--- Begin Data supplied ---

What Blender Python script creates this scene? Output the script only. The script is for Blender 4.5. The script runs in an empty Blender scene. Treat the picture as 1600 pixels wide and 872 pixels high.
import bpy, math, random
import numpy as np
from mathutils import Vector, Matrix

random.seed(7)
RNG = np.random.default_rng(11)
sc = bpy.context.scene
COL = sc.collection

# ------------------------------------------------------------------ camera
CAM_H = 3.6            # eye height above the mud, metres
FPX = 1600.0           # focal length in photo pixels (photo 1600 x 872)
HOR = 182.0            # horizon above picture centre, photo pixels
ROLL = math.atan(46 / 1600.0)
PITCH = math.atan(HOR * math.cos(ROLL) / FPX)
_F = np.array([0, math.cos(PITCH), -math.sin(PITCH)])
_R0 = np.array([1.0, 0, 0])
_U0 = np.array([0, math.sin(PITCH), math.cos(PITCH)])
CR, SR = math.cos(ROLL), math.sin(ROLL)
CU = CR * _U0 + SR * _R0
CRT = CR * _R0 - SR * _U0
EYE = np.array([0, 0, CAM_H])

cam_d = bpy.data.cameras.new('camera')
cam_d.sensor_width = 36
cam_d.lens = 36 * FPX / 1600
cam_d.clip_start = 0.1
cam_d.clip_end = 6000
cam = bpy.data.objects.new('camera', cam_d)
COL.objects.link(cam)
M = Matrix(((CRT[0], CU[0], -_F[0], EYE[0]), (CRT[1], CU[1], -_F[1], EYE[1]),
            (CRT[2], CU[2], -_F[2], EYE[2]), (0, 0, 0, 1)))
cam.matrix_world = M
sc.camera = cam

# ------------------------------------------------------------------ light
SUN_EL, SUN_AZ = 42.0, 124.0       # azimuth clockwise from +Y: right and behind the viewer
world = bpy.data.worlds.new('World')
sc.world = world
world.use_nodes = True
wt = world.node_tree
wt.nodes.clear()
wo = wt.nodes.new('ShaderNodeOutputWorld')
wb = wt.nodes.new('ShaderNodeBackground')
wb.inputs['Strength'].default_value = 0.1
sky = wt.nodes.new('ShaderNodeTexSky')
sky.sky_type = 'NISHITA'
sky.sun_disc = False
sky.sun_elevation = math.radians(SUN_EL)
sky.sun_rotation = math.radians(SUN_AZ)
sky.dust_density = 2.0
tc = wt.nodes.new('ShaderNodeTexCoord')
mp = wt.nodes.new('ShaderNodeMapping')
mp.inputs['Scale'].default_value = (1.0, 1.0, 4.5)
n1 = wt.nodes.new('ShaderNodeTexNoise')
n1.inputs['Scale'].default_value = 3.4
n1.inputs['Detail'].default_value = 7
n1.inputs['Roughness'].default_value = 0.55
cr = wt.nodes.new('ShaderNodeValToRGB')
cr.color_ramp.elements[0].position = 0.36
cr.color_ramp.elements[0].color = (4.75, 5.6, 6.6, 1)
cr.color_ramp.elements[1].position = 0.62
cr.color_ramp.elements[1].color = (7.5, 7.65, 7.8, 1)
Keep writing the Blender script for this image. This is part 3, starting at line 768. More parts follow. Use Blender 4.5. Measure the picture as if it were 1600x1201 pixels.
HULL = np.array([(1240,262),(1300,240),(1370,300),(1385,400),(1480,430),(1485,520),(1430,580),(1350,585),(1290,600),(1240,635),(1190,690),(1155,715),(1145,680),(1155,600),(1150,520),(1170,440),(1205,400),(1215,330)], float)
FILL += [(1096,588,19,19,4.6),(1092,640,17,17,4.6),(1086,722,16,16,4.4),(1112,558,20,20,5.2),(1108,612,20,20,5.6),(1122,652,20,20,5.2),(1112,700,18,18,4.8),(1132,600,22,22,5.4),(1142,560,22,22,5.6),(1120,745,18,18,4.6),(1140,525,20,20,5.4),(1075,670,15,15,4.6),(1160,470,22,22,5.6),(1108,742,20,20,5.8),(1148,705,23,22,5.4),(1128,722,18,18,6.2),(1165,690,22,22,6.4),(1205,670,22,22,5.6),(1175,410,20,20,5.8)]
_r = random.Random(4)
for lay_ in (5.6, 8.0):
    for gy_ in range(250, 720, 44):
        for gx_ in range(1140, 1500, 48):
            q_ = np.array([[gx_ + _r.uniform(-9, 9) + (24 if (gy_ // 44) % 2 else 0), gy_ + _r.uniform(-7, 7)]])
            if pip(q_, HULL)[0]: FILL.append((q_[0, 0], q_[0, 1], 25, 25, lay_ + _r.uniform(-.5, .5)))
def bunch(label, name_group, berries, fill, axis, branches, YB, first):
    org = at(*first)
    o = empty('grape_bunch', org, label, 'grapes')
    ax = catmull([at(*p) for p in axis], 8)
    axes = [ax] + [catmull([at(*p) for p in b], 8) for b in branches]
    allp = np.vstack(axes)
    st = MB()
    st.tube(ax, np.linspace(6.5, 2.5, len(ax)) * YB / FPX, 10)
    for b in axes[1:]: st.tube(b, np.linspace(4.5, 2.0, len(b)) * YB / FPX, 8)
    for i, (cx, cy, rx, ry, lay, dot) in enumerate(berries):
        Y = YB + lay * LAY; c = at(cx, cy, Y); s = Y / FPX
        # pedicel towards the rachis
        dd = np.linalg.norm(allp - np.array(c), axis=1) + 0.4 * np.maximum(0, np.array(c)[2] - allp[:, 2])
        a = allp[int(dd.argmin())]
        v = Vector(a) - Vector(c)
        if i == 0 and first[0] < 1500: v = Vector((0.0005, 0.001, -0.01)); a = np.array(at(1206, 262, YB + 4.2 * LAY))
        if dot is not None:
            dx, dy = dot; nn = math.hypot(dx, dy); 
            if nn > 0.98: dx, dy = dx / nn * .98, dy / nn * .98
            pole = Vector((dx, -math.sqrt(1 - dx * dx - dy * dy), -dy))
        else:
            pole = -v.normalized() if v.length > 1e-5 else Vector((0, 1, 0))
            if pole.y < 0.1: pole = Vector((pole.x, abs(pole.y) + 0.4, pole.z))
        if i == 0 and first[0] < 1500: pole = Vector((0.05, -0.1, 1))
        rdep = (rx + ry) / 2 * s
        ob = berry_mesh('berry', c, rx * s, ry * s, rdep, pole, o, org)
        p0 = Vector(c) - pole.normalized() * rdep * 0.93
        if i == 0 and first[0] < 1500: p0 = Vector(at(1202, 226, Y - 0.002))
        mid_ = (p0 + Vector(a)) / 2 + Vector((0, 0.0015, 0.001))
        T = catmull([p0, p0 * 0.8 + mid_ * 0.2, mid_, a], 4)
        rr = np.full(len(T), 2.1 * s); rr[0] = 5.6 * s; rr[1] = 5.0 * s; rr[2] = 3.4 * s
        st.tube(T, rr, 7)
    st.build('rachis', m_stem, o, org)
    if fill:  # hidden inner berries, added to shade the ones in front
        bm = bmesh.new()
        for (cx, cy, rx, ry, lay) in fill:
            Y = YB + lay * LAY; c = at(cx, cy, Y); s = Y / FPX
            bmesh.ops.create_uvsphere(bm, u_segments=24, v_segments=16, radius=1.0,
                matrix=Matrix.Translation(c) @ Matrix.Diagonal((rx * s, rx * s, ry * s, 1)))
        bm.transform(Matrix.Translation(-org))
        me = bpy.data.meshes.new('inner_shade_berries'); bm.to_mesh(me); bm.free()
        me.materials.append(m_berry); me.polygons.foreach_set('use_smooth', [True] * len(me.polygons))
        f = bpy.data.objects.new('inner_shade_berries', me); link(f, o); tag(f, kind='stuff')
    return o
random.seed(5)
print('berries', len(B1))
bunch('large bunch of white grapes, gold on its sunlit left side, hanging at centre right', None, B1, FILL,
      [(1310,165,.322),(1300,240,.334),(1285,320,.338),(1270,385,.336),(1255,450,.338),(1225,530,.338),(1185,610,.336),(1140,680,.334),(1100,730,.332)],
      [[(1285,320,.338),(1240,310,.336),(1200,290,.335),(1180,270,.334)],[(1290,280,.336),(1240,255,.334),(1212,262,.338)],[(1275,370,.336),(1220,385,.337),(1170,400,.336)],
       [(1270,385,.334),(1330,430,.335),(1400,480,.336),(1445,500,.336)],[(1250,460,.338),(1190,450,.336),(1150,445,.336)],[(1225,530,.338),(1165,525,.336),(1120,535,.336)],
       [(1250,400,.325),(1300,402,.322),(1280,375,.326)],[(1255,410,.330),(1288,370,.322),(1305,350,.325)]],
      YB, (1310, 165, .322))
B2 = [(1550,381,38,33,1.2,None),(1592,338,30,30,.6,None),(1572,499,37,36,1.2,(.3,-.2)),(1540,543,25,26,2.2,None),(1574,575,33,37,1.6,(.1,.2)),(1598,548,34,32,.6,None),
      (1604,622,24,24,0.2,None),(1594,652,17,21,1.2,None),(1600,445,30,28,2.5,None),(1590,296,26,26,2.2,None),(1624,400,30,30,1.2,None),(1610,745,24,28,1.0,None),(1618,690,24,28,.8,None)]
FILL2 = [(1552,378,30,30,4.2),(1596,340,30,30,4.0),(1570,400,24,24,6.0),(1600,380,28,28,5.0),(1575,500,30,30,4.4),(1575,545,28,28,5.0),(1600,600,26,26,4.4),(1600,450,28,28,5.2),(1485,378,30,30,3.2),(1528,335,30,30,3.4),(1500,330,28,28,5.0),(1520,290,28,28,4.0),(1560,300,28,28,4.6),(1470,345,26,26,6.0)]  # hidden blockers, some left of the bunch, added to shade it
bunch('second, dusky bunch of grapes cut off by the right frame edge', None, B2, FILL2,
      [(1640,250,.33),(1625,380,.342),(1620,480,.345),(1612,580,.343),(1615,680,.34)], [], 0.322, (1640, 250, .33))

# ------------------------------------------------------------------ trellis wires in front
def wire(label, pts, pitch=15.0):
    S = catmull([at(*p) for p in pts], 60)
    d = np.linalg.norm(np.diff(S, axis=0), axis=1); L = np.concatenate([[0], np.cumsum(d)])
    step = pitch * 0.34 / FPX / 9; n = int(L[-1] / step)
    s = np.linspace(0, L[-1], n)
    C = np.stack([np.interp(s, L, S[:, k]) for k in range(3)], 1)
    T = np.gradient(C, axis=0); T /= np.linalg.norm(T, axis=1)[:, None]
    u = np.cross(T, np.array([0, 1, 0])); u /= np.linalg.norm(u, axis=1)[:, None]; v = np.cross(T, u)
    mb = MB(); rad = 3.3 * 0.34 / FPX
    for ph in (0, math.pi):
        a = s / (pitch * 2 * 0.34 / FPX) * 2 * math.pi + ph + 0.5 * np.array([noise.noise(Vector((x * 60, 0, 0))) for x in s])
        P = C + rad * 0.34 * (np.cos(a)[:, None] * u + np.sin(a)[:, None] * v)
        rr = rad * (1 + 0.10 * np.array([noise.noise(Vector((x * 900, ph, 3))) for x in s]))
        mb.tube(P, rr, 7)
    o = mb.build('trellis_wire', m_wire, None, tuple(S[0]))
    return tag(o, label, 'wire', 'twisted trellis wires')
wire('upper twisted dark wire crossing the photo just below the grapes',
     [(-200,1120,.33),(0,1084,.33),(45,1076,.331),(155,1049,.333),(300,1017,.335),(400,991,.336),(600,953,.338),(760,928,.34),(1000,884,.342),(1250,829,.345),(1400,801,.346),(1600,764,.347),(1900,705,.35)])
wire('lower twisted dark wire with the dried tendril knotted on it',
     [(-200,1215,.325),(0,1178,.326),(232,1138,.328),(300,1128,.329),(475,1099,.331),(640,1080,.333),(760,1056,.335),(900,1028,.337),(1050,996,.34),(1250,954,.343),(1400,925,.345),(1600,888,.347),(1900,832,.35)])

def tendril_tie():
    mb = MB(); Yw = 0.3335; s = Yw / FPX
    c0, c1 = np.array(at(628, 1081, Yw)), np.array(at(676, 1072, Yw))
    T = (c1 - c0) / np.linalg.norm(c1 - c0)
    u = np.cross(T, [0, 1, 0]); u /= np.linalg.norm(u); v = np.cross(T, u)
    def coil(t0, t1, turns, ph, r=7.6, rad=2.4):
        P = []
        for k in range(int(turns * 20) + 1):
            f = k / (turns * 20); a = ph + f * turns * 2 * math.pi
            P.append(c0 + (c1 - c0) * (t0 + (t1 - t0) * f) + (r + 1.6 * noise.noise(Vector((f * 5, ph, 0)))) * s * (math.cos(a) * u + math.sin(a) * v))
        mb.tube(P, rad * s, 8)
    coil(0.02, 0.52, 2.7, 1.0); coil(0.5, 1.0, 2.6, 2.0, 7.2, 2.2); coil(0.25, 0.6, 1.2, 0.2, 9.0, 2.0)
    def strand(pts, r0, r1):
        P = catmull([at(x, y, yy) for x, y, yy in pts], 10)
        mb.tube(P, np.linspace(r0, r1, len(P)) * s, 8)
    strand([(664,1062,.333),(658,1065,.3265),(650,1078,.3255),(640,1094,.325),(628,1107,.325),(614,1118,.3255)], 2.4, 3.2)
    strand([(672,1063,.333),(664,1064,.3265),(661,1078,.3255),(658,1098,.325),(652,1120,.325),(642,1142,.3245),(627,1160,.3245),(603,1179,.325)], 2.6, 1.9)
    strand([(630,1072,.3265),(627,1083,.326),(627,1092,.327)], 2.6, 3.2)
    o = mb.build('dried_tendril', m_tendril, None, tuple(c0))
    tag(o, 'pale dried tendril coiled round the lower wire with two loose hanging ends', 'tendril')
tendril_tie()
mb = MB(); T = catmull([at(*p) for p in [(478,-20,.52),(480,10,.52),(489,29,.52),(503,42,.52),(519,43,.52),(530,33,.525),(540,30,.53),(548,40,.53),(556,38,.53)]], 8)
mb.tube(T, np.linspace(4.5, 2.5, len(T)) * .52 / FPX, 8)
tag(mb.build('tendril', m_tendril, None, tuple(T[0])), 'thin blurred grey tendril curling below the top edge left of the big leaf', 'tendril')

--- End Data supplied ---

Problem statement:
Please print the lines from the start of the records up to and including the line with "sc.camera = cam", copying each one exactly and leaving out the rest.

Response for this exercise:
What Blender Python script creates this scene? Output the script only. The script is for Blender 4.5. The script runs in an empty Blender scene. Treat the picture as 1600 pixels wide and 872 pixels high.
import bpy, math, random
import numpy as np
from mathutils import Vector, Matrix

random.seed(7)
RNG = np.random.default_rng(11)
sc = bpy.context.scene
COL = sc.collection

# ------------------------------------------------------------------ camera
CAM_H = 3.6            # eye height above the mud, metres
FPX = 1600.0           # focal length in photo pixels (photo 1600 x 872)
HOR = 182.0            # horizon above picture centre, photo pixels
ROLL = math.atan(46 / 1600.0)
PITCH = math.atan(HOR * math.cos(ROLL) / FPX)
_F = np.array([0, math.cos(PITCH), -math.sin(PITCH)])
_R0 = np.array([1.0, 0, 0])
_U0 = np.array([0, math.sin(PITCH), math.cos(PITCH)])
CR, SR = math.cos(ROLL), math.sin(ROLL)
CU = CR * _U0 + SR * _R0
CRT = CR * _R0 - SR * _U0
EYE = np.array([0, 0, CAM_H])

cam_d = bpy.data.cameras.new('camera')
cam_d.sensor_width = 36
cam_d.lens = 36 * FPX / 1600
cam_d.clip_start = 0.1
cam_d.clip_end = 6000
cam = bpy.data.objects.new('camera', cam_d)
COL.objects.link(cam)
M = Matrix(((CRT[0], CU[0], -_F[0], EYE[0]), (CRT[1], CU[1], -_F[1], EYE[1]),
            (CRT[2], CU[2], -_F[2], EYE[2]), (0, 0, 0, 1)))
cam.matrix_world = M
sc.camera = cam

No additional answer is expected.